If at first you don’t succeed…
Days after the state legislature shot down a pied-a-terre tax on wealthy absentee homeowners, two state lawmakers have proposed ending the cherished property tax abatement for the top 10 percent of co-op and condo owners – then diverting the $170 million in revenue to the New York City Housing Authority, City Limits reports.
Assemblyman Robert Rodriguez and Senator Brian Kavanagh, both of Manhattan, have proposed a bill, A7092, that would eliminate the 17.5 percent tax abatement for co-ops and condos that have a tax assessment (not a market value) of $200,000 or more.

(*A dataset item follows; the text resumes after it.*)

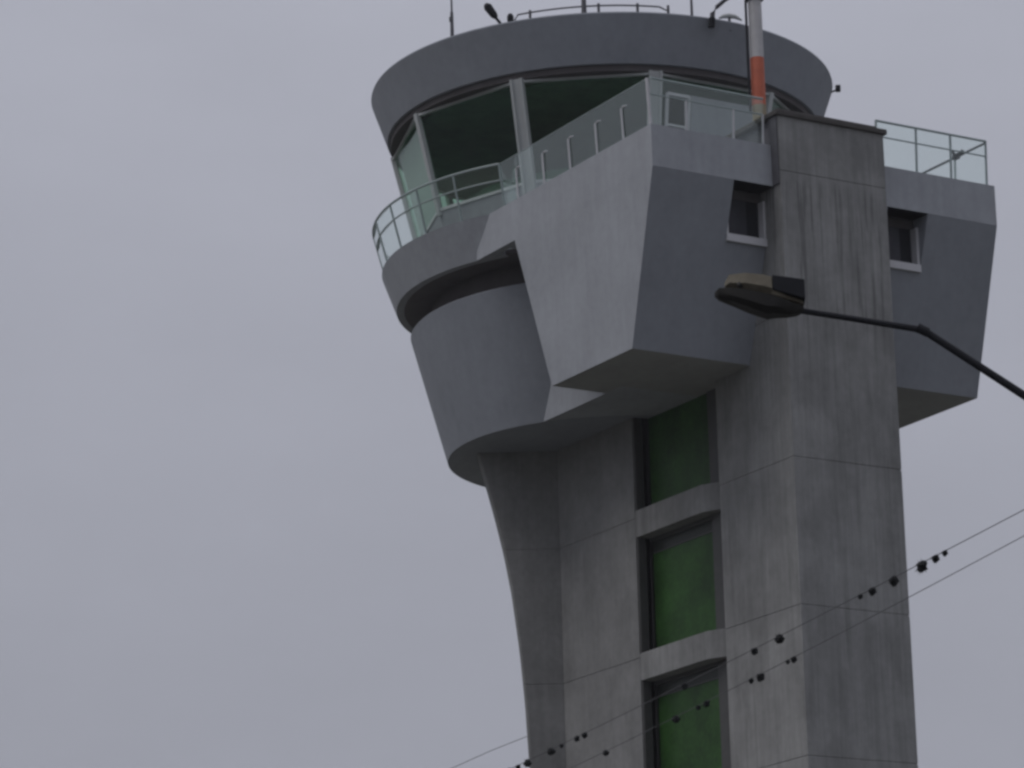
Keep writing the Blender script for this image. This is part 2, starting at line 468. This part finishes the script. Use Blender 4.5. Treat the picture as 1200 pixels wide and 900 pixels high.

Noting that the abatement is up for renewal in Albany this spring, Rodriguez said, “We think this is a really important opportunity to reevaluate what we’ve given to the top 10 percent of owners, who clearly don’t need it.”

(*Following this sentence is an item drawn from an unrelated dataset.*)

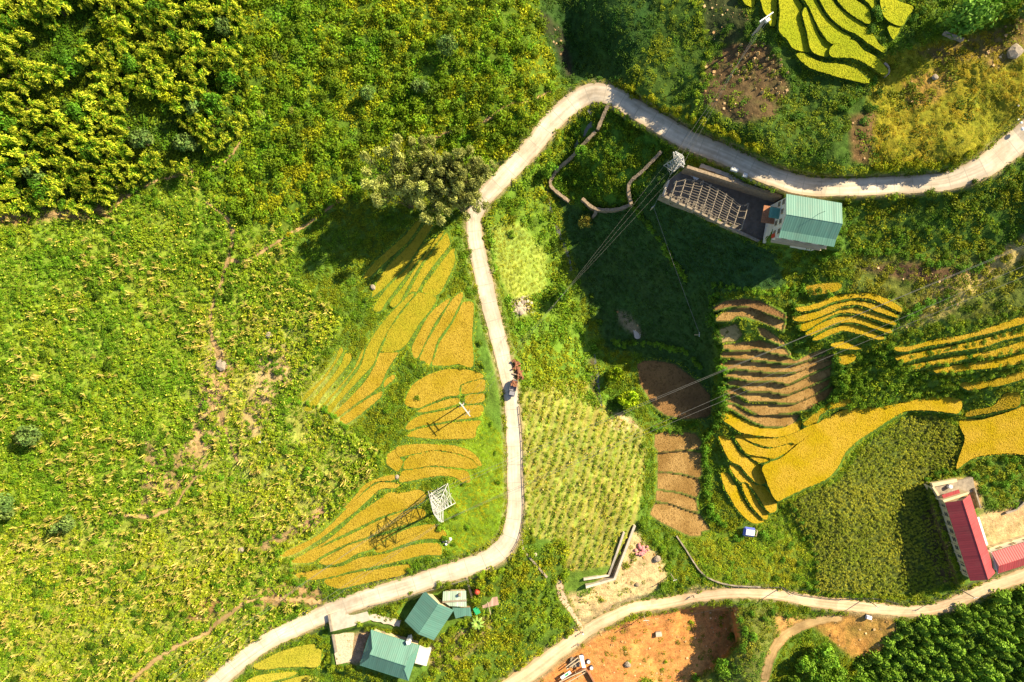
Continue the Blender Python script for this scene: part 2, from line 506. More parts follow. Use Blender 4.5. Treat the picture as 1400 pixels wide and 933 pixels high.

The abatements were instituted in 1997 as a way of softening a tax disadvantage for co-op and condo owners. This fiscal year it totaled $572 million in tax relief. Many co-op boards assess shareholders for the amount of their personal abatement, then put the money in the co-op’s coffers to defray expenses. The prospect of losing this vital revenue was, predictably, not welcome news to co-op and condo advocates.
“It’s crazy,” says Paul Korngold, a partner at the real-estate law firm Tuchman, Korngold, Weiss, Liebman & Lindemann. “It’s a terrible idea. Since most boards assess shareholders for the amount of the abatement, buildings are going to lose 17.5 percent of their budgets. It’s going to drive up the cost of maintenance like crazy. The value of apartments will go down. Tax revenues will go down. It’s a self-fulfilling prophecy of doom.”